| THE TASK |
Word for word, transcribe the lines below and drop the pictures.

| DATASET EXCERPT |
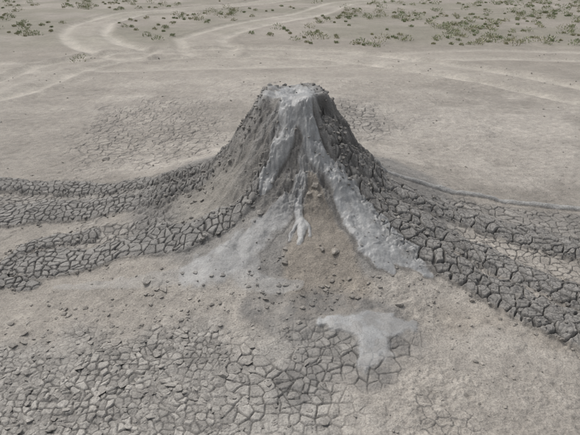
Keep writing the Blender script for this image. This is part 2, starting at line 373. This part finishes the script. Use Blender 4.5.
# ---------------------------------------------------------------- grass
gm=bpy.data.materials.new("dry_grass");gm.use_nodes=True;nt=gm.node_tree
b=nt.nodes["Principled BSDF"];b.inputs["Roughness"].default_value=.85
a=nt.nodes.new("ShaderNodeAttribute");a.attribute_name="Col"
nz=nt.nodes.new("ShaderNodeTexNoise");nz.inputs["Scale"].default_value=6
mp=nt.nodes.new("ShaderNodeMapRange");mp.inputs[3].default_value=.7;mp.inputs[4].default_value=1.3;nt.links.new(nz.outputs[0],mp.inputs[0])
vm=nt.nodes.new("ShaderNodeVectorMath");vm.operation="SCALE";nt.links.new(a.outputs["Color"],vm.inputs[0]);nt.links.new(mp.outputs[0],vm.inputs["Scale"]);nt.links.new(vm.outputs[0],b.inputs["Base Color"])
n=17000
tx=rng.uniform(-45,45,n);ty=18.3+rng.uniform(0,1,n)**1.3*60
dn=fbm(tx,ty,3.5,401,4)+.6*fbm(tx,ty,1.0,411,3)
tr=np.full(n,9.)
for T in TRACKS[:3]: tr=np.minimum(tr,poly(tx,ty,T)[2])
right=ss(-1,1.5,tx);start=20.8-1.8*right
ok=(dn>rng.uniform(-.3,.65,n)-.25*right)&(tr>1.15)&(ty>start+.9*dn)
tx=tx[ok];ty=ty[ok]
extra=[(-6.0,16.4,.28),(-11.6,20.5,.35),(-10.8,19.2,.25),(-4.6,20.2,.22),(9.4,16.2,.25),(8.9,17.0,.25),(-9.6,21.5,.25)]
ts=.06+.30*rng.uniform(0,1,len(tx))**2.2
tx=np.append(tx,[e[0] for e in extra]);ty=np.append(ty,[e[1] for e in extra]);ts=np.append(ts,[e[2] for e in extra])
tz,_=at(tx,ty);M=len(tx);K=64
ang=rng.uniform(0,6.28,(M,K));rd=np.sqrt(rng.uniform(0,1,(M,K)))*ts[:,None]*rng.uniform(.4,1.2,(M,K))
hh=.01+rng.uniform(.0,1,(M,K))*ts[:,None]*.7*np.clip(1.05-(rd/ts[:,None])**2*.7,.1,1)
bx=tx[:,None]+rd*np.cos(ang);by=ty[:,None]+rd*np.sin(ang)*1.2
L=rng.uniform(.02,.055,(M,K))*(.7+ts[:,None]);wd=rng.uniform(.008,.022,(M,K));a2=rng.uniform(0,6.28,(M,K))
p0=np.stack([bx-wd*np.sin(a2),by+wd*np.cos(a2),tz[:,None]+hh-L*.4],-1)
p1=np.stack([bx+wd*np.sin(a2),by-wd*np.cos(a2),tz[:,None]+hh-L*.4],-1)
p2=np.stack([bx+L*.8*np.cos(ang),by+L*.8*np.sin(ang),tz[:,None]+hh+L],-1)
V=np.stack([p0,p1,p2],2).reshape(-1,3);F=np.arange(len(V)).reshape(-1,3)
hue=rng.uniform(0,1,M)[:,None];dry=np.array([.34,.32,.22]);grn=np.array([.215,.25,.14])
tc_=grn+(dry-grn)*hue**1.1
tc_=np.repeat(tc_[:,None,:],K,1)*rng.uniform(.8,1.35,(M,K,1));tc_=np.repeat(tc_.reshape(-1,3),3,0)
trimesh("grass",V,F,tc_,gm)
# ---------------------------------------------------------------- light, sky, camera
w=bpy.data.worlds.new("World");bpy.context.scene.world=w;w.use_nodes=True;nt=w.node_tree
sk=nt.nodes.new("ShaderNodeTexSky");sk.sky_type="NISHITA";sk.sun_disc=False
EL,AZ=58,-50
sk.sun_elevation=math.radians(EL);sk.sun_rotation=math.radians(AZ);sk.dust_density=4;sk.air_density=1;sk.ozone_density=.6
hs=nt.nodes.new("ShaderNodeHueSaturation");hs.inputs["Saturation"].default_value=.3
nt.links.new(sk.outputs[0],hs.inputs["Color"]);nt.links.new(hs.outputs[0],nt.nodes["Background"].inputs["Color"]);nt.nodes["Background"].inputs["Strength"].default_value=.15
s=bpy.data.lights.new("sun","SUN");s.energy=1.5;s.angle=math.radians(20);s.color=(1,.97,.93)
so=bpy.data.objects.new("sun",s);bpy.context.collection.objects.link(so)
from mathutils import Vector
d=Vector((math.sin(math.radians(AZ))*math.cos(math.radians(EL)),math.cos(math.radians(AZ))*math.cos(math.radians(EL)),math.sin(math.radians(EL))))
so.rotation_euler=d.to_track_quat("Z","Y").to_euler()
cam=bpy.data.cameras.new("camera");co=bpy.data.objects.new("camera",cam);bpy.context.collection.objects.link(co)
co.location=(0,0,3);co.rotation_euler=(math.radians(90-26),0,0)
cam.sensor_width=36;cam.lens=36*560/580;cam.clip_end=3000
bpy.context.scene.camera=co
bpy.context.scene.view_settings.view_transform="Standard"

| ANSWER |
Keep writing the Blender script for this image. This is part 2, starting at line 373. This part finishes the script. Use Blender 4.5.
# ---------------------------------------------------------------- grass
gm=bpy.data.materials.new("dry_grass");gm.use_nodes=True;nt=gm.node_tree
b=nt.nodes["Principled BSDF"];b.inputs["Roughness"].default_value=.85
a=nt.nodes.new("ShaderNodeAttribute");a.attribute_name="Col"
nz=nt.nodes.new("ShaderNodeTexNoise");nz.inputs["Scale"].default_value=6
mp=nt.nodes.new("ShaderNodeMapRange");mp.inputs[3].default_value=.7;mp.inputs[4].default_value=1.3;nt.links.new(nz.outputs[0],mp.inputs[0])
vm=nt.nodes.new("ShaderNodeVectorMath");vm.operation="SCALE";nt.links.new(a.outputs["Color"],vm.inputs[0]);nt.links.new(mp.outputs[0],vm.inputs["Scale"]);nt.links.new(vm.outputs[0],b.inputs["Base Color"])
n=17000
tx=rng.uniform(-45,45,n);ty=18.3+rng.uniform(0,1,n)**1.3*60
dn=fbm(tx,ty,3.5,401,4)+.6*fbm(tx,ty,1.0,411,3)
tr=np.full(n,9.)
for T in TRACKS[:3]: tr=np.minimum(tr,poly(tx,ty,T)[2])
right=ss(-1,1.5,tx);start=20.8-1.8*right
ok=(dn>rng.uniform(-.3,.65,n)-.25*right)&(tr>1.15)&(ty>start+.9*dn)
tx=tx[ok];ty=ty[ok]
extra=[(-6.0,16.4,.28),(-11.6,20.5,.35),(-10.8,19.2,.25),(-4.6,20.2,.22),(9.4,16.2,.25),(8.9,17.0,.25),(-9.6,21.5,.25)]
ts=.06+.30*rng.uniform(0,1,len(tx))**2.2
tx=np.append(tx,[e[0] for e in extra]);ty=np.append(ty,[e[1] for e in extra]);ts=np.append(ts,[e[2] for e in extra])
tz,_=at(tx,ty);M=len(tx);K=64
ang=rng.uniform(0,6.28,(M,K));rd=np.sqrt(rng.uniform(0,1,(M,K)))*ts[:,None]*rng.uniform(.4,1.2,(M,K))
hh=.01+rng.uniform(.0,1,(M,K))*ts[:,None]*.7*np.clip(1.05-(rd/ts[:,None])**2*.7,.1,1)
bx=tx[:,None]+rd*np.cos(ang);by=ty[:,None]+rd*np.sin(ang)*1.2
L=rng.uniform(.02,.055,(M,K))*(.7+ts[:,None]);wd=rng.uniform(.008,.022,(M,K));a2=rng.uniform(0,6.28,(M,K))
p0=np.stack([bx-wd*np.sin(a2),by+wd*np.cos(a2),tz[:,None]+hh-L*.4],-1)
p1=np.stack([bx+wd*np.sin(a2),by-wd*np.cos(a2),tz[:,None]+hh-L*.4],-1)
p2=np.stack([bx+L*.8*np.cos(ang),by+L*.8*np.sin(ang),tz[:,None]+hh+L],-1)
V=np.stack([p0,p1,p2],2).reshape(-1,3);F=np.arange(len(V)).reshape(-1,3)
hue=rng.uniform(0,1,M)[:,None];dry=np.array([.34,.32,.22]);grn=np.array([.215,.25,.14])
tc_=grn+(dry-grn)*hue**1.1
tc_=np.repeat(tc_[:,None,:],K,1)*rng.uniform(.8,1.35,(M,K,1));tc_=np.repeat(tc_.reshape(-1,3),3,0)
trimesh("grass",V,F,tc_,gm)
# ---------------------------------------------------------------- light, sky, camera
w=bpy.data.worlds.new("World");bpy.context.scene.world=w;w.use_nodes=True;nt=w.node_tree
sk=nt.nodes.new("ShaderNodeTexSky");sk.sky_type="NISHITA";sk.sun_disc=False
EL,AZ=58,-50
sk.sun_elevation=math.radians(EL);sk.sun_rotation=math.radians(AZ);sk.dust_density=4;sk.air_density=1;sk.ozone_density=.6
hs=nt.nodes.new("ShaderNodeHueSaturation");hs.inputs["Saturation"].default_value=.3
nt.links.new(sk.outputs[0],hs.inputs["Color"]);nt.links.new(hs.outputs[0],nt.nodes["Background"].inputs["Color"]);nt.nodes["Background"].inputs["Strength"].default_value=.15
s=bpy.data.lights.new("sun","SUN");s.energy=1.5;s.angle=math.radians(20);s.color=(1,.97,.93)
so=bpy.data.objects.new("sun",s);bpy.context.collection.objects.link(so)
from mathutils import Vector
d=Vector((math.sin(math.radians(AZ))*math.cos(math.radians(EL)),math.cos(math.radians(AZ))*math.cos(math.radians(EL)),math.sin(math.radians(EL))))
so.rotation_euler=d.to_track_quat("Z","Y").to_euler()
cam=bpy.data.cameras.new("camera");co=bpy.data.objects.new("camera",cam);bpy.context.collection.objects.link(co)
co.location=(0,0,3);co.rotation_euler=(math.radians(90-26),0,0)
cam.sensor_width=36;cam.lens=36*560/580;cam.clip_end=3000
bpy.context.scene.camera=co
bpy.context.scene.view_settings.view_transform="Standard"